With the national debate over the impact of PE on UK business still raging, is there a danger that PE could inflict greater harm than just inflating channel valuations?

St Quinton is convinced otherwise: “We started with a blank sheet in 2000 and PE provided the funding for all our acquisitions and growth. We’ve generated a lot of employment along the way and stimulated the UK economy.

“In fact, if a government select committee wants an example of how PE creates wealth, it need look no further than the voice and data sector.”

However, speculation surfaced this spring that Azzurri was failing to deliver on ambitious growth targets set by PPM.

But St Quinton, who said revenues for the year to June will surpass PPM’s expectations, denied that PE houses are any more ruthless than public investors.

“PE is intense, but it’s not as intense as being public, when firms have to announce results each quarter,” he reasoned. “Institutional investors are a lot more brutal – if a firm misses two consecutive quarters running it may even have to sack the whole board.”

Azzurri’s turnover for its fiscal year, which finished last week, is expected to fall just short of £150m, with EBITDA earnings expected to swell from £14.8m to £16.5m on an annual comparison.

This places it squarely in a select pack of integrators chasing BT for supremacy in the voice and data space.

St Quinton said: “All of our competitors are quite different. Phoenix operates an indirect model by acting as an outsourced provider to the big international integrators. 2e2 operates more in the IT solutions space. Affiniti is similar to us, but we don’t see it that often.

“Our biggest competitor is actu-ally BT, with whom we have a friend and foe relationship.”

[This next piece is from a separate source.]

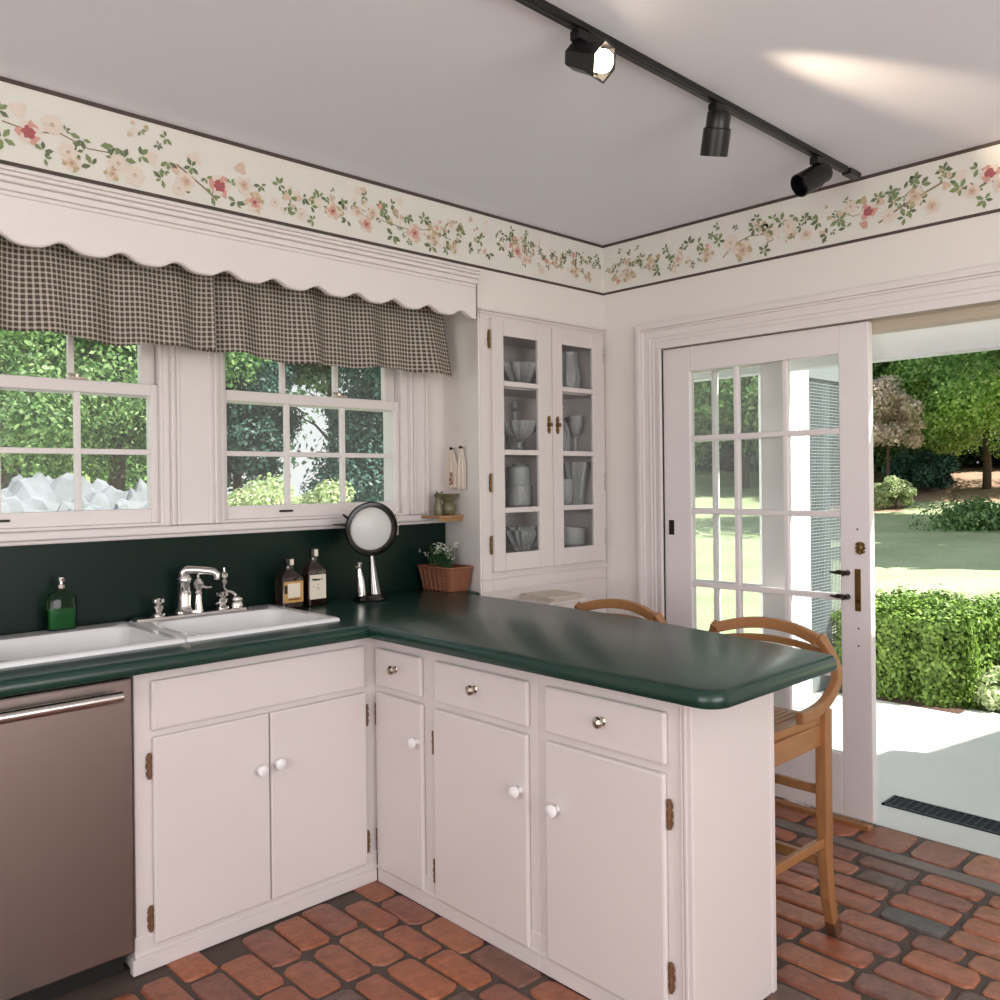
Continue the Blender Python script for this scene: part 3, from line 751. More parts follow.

Doyle added: “There’s not one firm we come up against because we have a breadth of portfolio that encompasses so many products and verticals.”

As well as being crowned BT Partner of the Year three years running, Azzurri holds top-level Platinum status with both Mitel and Avaya.

However, the integrator’s second-tier Silver status with Cisco is viewed as an anomaly by many onlookers in the industry.

Humphreys at EuroLAN said: “Azzurri should concentrate on becoming a Cisco Gold partner because not having it leaves it in the middle of nowhere.”

With about 30 UK Cisco Gold partners to choose from, there is no shortage of potential acquisition targets available. However, St Quinton is adamant that Azzurri will not acquire merely to strengthen its vendor portfolio.

“We’re not looking for any new products as we’re happy with our current portfolio,” he said.

“We’re not looking for anyone who will introduce us to a specific new area such as storage or security. Typically, they would be similar to what we currently do – voice and data integration.”

St Quinton added that there are 40 to 50 UK firms generating revenues of £50m to £100m that fit this profile, including the internal voice and data arms of end-users and international subsidiaries.